• TASK OBJECTIVE:
Repeat only the lines running from the beginning of the material through the line that contains "over the shopfront')".

[start]

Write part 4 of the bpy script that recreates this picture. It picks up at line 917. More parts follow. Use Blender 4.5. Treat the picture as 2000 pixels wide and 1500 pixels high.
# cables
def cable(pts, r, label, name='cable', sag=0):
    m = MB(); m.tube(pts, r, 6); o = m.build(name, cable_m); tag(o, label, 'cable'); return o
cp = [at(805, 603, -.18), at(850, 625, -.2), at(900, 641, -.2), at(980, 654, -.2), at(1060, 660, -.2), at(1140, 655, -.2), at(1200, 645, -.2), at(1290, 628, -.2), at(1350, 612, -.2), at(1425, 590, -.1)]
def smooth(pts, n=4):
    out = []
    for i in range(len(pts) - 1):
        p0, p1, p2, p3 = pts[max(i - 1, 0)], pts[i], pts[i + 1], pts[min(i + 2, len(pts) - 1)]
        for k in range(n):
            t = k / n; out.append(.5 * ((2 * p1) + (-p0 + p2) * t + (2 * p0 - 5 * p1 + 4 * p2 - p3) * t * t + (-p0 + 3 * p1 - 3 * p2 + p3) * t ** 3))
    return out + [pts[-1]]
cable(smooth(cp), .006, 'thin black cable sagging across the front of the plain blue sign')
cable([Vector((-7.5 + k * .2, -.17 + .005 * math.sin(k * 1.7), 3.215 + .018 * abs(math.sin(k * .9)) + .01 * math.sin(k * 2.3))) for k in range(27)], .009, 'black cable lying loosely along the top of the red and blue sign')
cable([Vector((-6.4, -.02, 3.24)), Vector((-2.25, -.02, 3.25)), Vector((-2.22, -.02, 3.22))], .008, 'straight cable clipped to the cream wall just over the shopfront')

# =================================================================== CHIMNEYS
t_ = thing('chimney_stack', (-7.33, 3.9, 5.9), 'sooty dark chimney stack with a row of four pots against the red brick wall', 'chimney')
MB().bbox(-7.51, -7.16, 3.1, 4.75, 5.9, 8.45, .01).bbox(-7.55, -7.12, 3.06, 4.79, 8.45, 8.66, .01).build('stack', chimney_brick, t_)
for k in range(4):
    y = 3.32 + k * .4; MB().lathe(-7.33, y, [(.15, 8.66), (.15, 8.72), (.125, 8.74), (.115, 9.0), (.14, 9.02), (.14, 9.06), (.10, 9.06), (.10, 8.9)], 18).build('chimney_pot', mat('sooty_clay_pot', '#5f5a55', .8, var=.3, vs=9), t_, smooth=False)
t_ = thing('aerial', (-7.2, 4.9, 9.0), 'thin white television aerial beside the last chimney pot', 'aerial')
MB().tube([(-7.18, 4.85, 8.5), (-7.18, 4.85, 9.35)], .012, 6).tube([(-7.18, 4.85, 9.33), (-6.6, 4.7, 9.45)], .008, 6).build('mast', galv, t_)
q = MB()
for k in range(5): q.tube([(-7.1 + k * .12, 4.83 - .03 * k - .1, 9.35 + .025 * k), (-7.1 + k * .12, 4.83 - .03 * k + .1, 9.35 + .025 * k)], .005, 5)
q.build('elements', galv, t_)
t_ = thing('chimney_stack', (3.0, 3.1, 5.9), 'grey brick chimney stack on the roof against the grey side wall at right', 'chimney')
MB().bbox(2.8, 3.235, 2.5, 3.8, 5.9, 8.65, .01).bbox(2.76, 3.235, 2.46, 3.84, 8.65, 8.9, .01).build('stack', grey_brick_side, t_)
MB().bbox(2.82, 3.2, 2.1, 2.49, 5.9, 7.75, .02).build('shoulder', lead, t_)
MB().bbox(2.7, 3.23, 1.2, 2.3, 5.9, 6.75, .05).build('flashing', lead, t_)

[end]

• SOLVED EXERCISE:
Write part 4 of the bpy script that recreates this picture. It picks up at line 917. More parts follow. Use Blender 4.5. Treat the picture as 2000 pixels wide and 1500 pixels high.
# cables
def cable(pts, r, label, name='cable', sag=0):
    m = MB(); m.tube(pts, r, 6); o = m.build(name, cable_m); tag(o, label, 'cable'); return o
cp = [at(805, 603, -.18), at(850, 625, -.2), at(900, 641, -.2), at(980, 654, -.2), at(1060, 660, -.2), at(1140, 655, -.2), at(1200, 645, -.2), at(1290, 628, -.2), at(1350, 612, -.2), at(1425, 590, -.1)]
def smooth(pts, n=4):
    out = []
    for i in range(len(pts) - 1):
        p0, p1, p2, p3 = pts[max(i - 1, 0)], pts[i], pts[i + 1], pts[min(i + 2, len(pts) - 1)]
        for k in range(n):
            t = k / n; out.append(.5 * ((2 * p1) + (-p0 + p2) * t + (2 * p0 - 5 * p1 + 4 * p2 - p3) * t * t + (-p0 + 3 * p1 - 3 * p2 + p3) * t ** 3))
    return out + [pts[-1]]
cable(smooth(cp), .006, 'thin black cable sagging across the front of the plain blue sign')
cable([Vector((-7.5 + k * .2, -.17 + .005 * math.sin(k * 1.7), 3.215 + .018 * abs(math.sin(k * .9)) + .01 * math.sin(k * 2.3))) for k in range(27)], .009, 'black cable lying loosely along the top of the red and blue sign')
cable([Vector((-6.4, -.02, 3.24)), Vector((-2.25, -.02, 3.25)), Vector((-2.22, -.02, 3.22))], .008, 'straight cable clipped to the cream wall just over the shopfront')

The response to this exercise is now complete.